Record extracts →

==*==

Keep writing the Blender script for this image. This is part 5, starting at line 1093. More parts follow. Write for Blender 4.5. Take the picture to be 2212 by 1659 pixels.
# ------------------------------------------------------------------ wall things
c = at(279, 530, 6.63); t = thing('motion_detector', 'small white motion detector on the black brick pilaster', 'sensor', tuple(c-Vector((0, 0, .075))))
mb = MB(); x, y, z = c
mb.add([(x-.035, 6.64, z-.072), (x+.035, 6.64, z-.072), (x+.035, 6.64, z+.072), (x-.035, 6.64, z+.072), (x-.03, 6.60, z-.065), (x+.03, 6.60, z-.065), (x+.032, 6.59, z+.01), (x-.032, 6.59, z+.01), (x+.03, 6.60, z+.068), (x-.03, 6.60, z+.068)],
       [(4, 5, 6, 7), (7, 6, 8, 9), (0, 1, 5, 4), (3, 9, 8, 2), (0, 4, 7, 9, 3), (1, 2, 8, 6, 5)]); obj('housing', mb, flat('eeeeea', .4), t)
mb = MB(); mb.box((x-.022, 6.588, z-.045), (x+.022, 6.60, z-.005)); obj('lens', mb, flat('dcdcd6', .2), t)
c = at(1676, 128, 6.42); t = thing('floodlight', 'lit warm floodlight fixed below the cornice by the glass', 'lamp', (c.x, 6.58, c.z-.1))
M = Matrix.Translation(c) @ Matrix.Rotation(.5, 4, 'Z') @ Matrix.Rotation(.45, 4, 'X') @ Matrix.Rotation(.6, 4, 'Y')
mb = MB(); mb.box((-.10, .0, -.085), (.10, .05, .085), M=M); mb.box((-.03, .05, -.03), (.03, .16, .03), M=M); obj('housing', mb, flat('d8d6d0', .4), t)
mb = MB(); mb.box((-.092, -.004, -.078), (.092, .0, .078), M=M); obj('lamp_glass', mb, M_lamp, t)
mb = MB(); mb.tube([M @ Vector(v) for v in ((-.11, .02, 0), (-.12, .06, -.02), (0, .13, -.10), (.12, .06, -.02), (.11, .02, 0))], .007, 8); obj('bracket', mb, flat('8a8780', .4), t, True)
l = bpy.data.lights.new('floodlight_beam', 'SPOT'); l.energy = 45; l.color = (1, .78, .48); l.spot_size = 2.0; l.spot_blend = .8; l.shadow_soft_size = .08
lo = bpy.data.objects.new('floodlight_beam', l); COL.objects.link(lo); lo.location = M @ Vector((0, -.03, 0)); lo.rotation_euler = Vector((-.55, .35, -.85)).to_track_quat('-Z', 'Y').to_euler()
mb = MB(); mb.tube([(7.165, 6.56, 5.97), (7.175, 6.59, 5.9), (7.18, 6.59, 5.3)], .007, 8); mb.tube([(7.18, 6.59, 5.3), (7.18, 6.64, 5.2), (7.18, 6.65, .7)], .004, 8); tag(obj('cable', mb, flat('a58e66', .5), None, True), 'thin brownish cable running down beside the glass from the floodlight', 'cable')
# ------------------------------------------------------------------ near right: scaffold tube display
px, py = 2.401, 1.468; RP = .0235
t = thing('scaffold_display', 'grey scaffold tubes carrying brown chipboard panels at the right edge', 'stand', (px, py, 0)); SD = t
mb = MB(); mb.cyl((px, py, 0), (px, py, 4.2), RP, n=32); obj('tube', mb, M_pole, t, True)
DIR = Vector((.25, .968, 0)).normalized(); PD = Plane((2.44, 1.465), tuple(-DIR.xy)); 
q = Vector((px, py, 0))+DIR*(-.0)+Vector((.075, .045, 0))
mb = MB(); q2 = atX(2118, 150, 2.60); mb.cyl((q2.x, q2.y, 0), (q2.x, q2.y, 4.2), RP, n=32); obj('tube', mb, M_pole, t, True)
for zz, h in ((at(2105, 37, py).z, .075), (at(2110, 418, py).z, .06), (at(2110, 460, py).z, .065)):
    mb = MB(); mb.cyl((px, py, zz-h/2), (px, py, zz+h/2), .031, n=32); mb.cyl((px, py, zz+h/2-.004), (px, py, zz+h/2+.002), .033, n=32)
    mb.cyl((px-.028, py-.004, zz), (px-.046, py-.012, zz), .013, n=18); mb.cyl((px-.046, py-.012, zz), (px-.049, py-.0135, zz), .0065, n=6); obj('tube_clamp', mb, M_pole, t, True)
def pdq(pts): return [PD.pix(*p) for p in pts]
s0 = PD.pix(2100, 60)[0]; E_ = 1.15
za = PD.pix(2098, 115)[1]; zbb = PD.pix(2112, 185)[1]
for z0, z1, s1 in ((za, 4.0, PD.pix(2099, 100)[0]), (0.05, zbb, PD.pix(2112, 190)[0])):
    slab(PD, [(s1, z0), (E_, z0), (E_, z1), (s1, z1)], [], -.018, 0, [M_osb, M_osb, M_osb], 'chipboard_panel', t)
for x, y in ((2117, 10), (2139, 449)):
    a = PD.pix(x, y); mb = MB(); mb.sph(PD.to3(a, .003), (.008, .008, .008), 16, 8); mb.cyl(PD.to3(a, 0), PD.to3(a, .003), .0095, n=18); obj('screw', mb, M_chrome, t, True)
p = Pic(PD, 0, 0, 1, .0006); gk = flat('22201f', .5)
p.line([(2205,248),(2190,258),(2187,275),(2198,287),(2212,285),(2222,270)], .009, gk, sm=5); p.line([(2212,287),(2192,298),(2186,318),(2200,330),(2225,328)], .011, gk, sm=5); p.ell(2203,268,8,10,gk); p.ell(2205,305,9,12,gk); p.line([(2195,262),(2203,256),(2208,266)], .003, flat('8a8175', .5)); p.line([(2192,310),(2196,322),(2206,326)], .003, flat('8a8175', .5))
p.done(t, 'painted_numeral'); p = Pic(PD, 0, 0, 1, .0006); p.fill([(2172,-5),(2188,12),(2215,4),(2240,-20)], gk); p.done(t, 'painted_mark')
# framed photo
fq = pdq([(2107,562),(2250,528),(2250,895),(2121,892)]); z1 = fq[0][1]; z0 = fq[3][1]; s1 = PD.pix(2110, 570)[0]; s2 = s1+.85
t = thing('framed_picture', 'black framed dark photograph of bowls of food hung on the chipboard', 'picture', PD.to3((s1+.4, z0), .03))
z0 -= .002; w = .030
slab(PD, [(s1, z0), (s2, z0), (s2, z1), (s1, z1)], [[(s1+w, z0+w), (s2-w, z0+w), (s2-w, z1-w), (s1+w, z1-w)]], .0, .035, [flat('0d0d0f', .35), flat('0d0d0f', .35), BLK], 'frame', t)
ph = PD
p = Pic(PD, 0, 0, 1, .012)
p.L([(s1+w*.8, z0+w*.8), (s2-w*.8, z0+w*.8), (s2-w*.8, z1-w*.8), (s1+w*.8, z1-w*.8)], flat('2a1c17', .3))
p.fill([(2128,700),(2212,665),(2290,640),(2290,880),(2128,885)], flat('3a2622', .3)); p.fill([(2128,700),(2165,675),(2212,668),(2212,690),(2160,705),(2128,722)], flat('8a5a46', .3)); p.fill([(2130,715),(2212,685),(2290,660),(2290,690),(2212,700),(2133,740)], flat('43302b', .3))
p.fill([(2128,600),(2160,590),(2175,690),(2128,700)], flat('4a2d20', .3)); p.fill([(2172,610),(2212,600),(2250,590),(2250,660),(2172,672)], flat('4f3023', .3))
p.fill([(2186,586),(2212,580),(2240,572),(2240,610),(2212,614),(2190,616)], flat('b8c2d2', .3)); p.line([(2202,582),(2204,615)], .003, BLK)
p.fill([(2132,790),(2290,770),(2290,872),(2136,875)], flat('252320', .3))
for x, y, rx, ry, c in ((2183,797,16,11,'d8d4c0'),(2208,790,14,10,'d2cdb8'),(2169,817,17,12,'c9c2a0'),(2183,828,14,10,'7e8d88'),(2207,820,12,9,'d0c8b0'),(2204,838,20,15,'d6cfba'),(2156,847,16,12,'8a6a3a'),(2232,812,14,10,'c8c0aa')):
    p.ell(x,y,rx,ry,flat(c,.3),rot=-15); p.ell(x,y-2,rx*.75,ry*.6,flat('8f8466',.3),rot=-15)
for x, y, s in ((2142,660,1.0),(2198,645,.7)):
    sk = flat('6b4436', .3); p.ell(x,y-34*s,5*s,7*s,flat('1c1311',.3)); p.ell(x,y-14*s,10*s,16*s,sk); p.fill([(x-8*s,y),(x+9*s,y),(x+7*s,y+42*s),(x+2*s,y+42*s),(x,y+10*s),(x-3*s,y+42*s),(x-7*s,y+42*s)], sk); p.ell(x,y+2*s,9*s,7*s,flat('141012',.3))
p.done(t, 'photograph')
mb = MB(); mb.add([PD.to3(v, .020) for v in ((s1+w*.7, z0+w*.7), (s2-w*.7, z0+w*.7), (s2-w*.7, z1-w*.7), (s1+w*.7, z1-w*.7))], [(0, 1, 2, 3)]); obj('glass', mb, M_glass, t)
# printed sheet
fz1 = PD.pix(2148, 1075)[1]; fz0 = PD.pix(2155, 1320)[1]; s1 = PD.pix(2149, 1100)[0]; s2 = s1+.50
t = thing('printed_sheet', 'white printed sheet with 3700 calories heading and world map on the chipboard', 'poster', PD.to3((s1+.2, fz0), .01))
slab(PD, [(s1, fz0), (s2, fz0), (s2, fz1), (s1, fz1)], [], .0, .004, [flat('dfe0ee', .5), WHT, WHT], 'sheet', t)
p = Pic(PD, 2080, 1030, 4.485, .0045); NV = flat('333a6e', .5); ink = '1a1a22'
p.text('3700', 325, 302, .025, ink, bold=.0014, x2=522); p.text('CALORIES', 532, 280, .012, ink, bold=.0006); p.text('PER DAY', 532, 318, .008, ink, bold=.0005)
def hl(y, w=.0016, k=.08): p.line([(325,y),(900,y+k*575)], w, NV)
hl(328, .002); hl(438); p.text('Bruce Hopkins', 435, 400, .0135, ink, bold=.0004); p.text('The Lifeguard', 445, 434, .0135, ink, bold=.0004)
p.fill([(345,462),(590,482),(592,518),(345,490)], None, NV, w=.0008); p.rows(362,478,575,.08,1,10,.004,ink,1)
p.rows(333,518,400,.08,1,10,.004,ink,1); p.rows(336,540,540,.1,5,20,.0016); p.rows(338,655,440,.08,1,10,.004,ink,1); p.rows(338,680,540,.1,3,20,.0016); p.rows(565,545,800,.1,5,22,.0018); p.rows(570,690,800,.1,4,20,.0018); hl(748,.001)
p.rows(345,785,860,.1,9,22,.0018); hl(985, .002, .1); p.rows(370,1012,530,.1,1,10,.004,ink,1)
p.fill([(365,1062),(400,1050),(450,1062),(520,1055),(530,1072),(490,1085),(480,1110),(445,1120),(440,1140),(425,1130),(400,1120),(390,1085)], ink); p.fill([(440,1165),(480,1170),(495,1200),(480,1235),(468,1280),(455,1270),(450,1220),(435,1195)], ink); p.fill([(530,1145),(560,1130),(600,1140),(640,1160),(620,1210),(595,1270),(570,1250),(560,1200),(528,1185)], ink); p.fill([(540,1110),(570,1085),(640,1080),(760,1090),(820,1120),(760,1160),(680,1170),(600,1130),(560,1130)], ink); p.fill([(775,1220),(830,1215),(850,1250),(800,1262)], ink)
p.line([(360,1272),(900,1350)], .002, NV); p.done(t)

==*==

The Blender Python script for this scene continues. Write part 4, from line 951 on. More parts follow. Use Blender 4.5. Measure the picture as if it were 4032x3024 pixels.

==*==

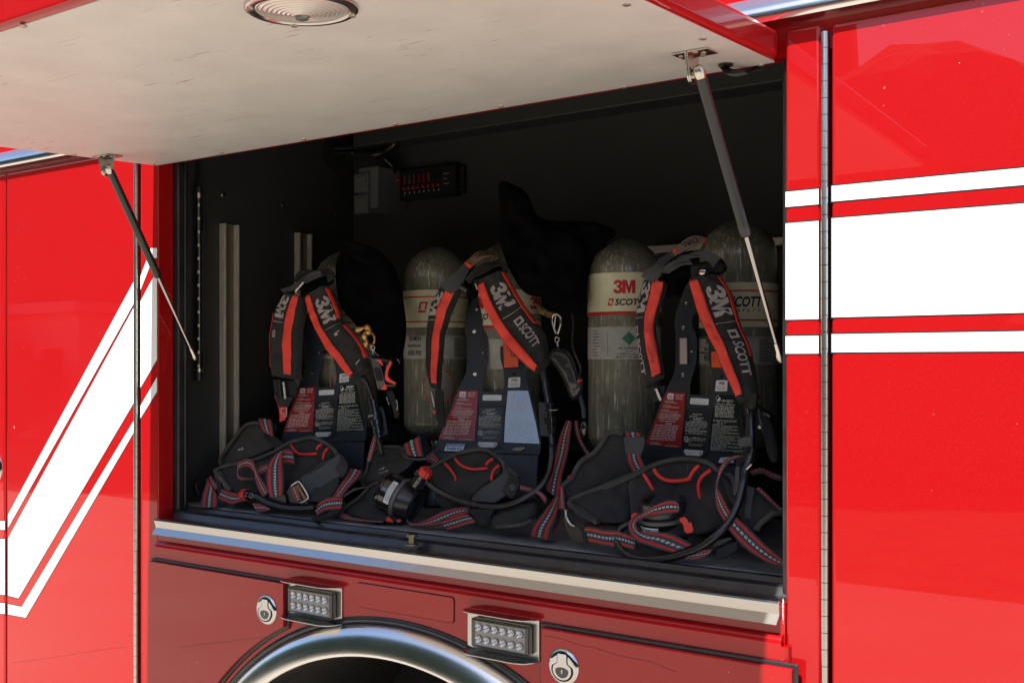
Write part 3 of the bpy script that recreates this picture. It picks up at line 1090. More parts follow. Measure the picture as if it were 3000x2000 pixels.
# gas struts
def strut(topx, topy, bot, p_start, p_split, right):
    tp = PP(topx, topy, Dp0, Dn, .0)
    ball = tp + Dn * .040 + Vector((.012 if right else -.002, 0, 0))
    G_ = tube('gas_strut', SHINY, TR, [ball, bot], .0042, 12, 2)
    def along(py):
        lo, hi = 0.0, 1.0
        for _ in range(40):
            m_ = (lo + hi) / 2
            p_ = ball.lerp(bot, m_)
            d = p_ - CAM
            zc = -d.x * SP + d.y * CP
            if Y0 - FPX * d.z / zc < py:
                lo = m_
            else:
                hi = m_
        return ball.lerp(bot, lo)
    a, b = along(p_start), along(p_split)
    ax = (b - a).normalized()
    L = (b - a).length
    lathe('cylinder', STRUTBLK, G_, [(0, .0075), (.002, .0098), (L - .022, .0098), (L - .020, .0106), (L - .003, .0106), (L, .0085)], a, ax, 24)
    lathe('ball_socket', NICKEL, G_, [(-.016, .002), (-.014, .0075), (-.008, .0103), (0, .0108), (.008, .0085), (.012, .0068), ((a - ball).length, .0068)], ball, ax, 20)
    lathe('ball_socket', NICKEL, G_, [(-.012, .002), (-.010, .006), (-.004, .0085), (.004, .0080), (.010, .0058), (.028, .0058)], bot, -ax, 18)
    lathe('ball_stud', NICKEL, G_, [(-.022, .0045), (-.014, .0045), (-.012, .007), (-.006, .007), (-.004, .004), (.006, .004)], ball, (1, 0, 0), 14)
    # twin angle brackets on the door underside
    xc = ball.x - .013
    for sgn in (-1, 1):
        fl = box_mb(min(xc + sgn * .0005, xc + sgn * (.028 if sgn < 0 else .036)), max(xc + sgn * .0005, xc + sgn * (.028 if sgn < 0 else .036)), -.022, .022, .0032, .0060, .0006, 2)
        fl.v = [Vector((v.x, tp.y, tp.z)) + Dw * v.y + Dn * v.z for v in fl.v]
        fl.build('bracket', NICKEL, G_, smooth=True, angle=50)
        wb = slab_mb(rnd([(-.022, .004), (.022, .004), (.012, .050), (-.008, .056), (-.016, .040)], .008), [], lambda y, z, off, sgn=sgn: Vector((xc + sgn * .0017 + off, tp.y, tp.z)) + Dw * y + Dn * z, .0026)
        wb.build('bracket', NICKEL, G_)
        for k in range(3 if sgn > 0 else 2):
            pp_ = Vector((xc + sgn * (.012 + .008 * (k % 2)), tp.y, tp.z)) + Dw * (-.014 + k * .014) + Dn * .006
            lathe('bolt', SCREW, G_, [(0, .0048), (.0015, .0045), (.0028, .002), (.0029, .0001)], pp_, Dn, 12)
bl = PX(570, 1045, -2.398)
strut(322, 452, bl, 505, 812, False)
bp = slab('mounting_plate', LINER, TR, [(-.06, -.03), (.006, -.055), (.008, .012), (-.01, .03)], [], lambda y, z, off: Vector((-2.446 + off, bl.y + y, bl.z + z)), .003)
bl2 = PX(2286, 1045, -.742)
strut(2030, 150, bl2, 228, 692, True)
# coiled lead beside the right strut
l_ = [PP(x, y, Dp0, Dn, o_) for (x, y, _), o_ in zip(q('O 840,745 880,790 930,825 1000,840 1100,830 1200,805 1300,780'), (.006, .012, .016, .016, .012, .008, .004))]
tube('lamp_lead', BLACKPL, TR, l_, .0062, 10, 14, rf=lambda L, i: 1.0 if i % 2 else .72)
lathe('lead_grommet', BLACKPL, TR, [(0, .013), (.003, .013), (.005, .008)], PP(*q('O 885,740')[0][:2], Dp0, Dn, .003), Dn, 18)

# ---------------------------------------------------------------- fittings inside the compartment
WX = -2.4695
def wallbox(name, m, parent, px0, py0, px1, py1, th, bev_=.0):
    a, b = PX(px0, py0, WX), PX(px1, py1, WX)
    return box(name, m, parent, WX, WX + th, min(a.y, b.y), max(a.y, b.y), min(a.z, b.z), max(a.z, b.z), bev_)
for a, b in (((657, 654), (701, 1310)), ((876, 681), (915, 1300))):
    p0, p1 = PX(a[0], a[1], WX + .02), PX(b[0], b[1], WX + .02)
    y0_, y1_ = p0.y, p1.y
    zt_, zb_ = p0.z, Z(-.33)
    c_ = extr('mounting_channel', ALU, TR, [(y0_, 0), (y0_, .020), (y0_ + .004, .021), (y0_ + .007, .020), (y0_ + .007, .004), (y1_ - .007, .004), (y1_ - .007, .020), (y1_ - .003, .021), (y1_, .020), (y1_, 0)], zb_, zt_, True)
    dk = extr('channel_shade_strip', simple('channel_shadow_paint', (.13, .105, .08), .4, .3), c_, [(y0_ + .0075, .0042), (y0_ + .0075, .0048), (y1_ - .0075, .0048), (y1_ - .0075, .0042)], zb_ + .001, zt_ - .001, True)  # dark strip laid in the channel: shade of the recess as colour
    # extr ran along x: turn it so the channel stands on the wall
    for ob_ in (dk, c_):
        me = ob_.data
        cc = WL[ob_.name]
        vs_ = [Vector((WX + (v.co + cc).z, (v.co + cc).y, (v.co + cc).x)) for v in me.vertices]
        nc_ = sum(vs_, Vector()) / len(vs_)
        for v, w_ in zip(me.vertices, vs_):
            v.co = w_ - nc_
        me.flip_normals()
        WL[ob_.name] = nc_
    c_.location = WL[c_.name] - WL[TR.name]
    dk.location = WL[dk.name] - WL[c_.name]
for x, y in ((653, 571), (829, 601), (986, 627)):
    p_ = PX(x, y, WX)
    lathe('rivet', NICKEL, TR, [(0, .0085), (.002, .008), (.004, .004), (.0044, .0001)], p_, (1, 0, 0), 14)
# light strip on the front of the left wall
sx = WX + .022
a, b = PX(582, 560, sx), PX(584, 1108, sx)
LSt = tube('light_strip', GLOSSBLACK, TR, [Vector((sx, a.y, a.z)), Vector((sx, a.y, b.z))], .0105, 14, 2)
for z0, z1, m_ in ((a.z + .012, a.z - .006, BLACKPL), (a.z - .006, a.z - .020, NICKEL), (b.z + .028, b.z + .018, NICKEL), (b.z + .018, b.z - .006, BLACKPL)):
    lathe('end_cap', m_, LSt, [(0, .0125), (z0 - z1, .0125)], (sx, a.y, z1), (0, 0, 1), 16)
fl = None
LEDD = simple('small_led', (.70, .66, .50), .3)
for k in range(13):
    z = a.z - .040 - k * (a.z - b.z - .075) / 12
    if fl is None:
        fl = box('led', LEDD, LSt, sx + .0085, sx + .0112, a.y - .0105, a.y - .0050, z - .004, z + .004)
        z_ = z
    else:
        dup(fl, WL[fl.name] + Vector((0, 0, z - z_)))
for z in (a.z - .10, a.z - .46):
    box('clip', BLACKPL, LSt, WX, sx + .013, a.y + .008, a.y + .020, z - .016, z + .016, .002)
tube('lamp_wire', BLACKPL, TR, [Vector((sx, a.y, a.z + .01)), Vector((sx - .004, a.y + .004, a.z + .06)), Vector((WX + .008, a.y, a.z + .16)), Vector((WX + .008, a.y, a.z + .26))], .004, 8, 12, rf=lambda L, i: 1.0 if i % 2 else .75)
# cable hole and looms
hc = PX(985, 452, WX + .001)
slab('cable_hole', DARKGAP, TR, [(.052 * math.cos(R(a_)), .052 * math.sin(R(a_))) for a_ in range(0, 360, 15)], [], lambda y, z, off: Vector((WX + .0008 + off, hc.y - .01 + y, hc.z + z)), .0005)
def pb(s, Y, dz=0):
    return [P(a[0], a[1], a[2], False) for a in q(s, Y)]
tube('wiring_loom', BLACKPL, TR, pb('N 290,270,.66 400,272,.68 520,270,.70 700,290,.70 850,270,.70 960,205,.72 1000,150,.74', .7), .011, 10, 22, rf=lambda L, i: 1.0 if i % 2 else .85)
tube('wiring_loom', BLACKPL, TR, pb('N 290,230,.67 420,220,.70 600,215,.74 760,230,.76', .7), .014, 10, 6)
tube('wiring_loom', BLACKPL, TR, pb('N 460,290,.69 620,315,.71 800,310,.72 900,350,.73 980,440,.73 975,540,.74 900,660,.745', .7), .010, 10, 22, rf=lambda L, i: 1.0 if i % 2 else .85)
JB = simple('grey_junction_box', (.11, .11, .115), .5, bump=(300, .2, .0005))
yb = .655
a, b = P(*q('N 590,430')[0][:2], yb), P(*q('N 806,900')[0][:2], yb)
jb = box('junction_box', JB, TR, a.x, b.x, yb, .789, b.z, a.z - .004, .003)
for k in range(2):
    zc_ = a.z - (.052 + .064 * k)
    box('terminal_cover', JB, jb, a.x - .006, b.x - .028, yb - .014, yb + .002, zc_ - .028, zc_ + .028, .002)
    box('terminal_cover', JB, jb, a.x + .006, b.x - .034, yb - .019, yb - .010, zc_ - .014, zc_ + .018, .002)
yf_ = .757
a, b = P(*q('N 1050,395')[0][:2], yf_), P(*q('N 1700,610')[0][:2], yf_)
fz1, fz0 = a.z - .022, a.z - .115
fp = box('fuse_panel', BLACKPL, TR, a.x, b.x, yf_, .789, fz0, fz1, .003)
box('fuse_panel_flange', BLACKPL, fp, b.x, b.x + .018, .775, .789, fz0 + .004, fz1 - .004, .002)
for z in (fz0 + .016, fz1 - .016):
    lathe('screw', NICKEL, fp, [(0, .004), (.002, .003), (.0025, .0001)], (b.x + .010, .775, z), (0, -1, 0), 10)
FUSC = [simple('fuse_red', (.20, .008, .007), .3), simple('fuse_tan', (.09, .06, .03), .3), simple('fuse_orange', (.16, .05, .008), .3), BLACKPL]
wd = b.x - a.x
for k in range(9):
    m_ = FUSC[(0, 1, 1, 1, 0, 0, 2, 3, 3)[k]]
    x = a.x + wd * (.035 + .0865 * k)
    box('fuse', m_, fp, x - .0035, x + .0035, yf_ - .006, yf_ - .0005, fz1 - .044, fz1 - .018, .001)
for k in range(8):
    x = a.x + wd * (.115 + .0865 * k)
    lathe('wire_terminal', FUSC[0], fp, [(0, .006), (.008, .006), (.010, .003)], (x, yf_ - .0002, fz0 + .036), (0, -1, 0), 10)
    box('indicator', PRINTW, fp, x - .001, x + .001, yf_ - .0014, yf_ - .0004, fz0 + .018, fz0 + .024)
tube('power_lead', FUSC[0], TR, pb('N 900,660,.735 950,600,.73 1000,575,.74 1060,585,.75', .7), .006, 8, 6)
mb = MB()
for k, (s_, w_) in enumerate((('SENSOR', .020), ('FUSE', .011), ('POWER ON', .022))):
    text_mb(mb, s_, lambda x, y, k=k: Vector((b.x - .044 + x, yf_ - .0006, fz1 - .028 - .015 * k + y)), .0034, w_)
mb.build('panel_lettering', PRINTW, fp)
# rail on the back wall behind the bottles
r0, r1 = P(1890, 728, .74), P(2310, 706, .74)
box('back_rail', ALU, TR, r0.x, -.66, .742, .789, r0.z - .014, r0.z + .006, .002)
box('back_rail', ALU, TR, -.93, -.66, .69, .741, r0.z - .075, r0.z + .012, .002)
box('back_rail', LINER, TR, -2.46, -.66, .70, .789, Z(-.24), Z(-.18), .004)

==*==

Using the records above, select and copy every line that has the word "follow".

Keep writing the Blender script for this image. This is part 5, starting at line 1093. More parts follow. Write for Blender 4.5. Take the picture to be 2212 by 1659 pixels.
The Blender Python script for this scene continues. Write part 4, from line 951 on. More parts follow. Use Blender 4.5. Measure the picture as if it were 4032x3024 pixels.
Write part 3 of the bpy script that recreates this picture. It picks up at line 1090. More parts follow. Measure the picture as if it were 3000x2000 pixels.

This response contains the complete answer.